TV slump fails to slow Philips

Sales of television sets struggled to match 1994's surge in demand ahead of the football World Cup, holding back first-half profits from the consumer electronics arm of Philips.

Europe's biggest consumer electronics company, Philips shrugged off slow TV sales to announce almost doubled first half profits yesterday, but it warned that unfavourable currency markets would hold its figures back for the year as a whole.

Net profits in the six months to June jumped to 1.13 billion guilders from 662 million, boosted by a surge in operating income from semi-conductors and components to 1.12 billion guilders from 750 million.

Consumer electronics remained by far the biggest sales generator, with first-half turn-over of 9.7 billion guilders, although sales were a touch lower than in the same period last year. Profits from the division were 219 million guilders (211 million).

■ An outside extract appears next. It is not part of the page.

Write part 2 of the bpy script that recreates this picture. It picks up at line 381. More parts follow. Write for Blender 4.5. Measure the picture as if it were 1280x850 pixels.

Total group sales in the first half increased to 29.28 billion guilders from 27.96 billion previously. Lighting, the second biggest division, booked income from operations of 499 million guilders, against a previous 491 million.

Philips also announced an outline deal to sell part of its Communication Systems division's public network assets to US telecoms giant AT&T Corp for an undisclosed sum.

Completion of the deal is expected by the end of the year. Philips finance director Dudley Eustace said he did not expect profits to be diluted as funds raised from the sale would be ploughed back into the rest of the communications business.

Under the deal, two thirds of the loss-making Philips Kommunikations Industrie (PKI) of Germany and around half of the French-based Telecommunications Radioelectriques et Telephones (TRT) - also loss-making - will go to AT&T.

"We're selling the business because we're not big enough to be a major player against the huge telephone companies," Eustace said. "We will concentrate on portable phones and faxes rather than fight the majors in that business."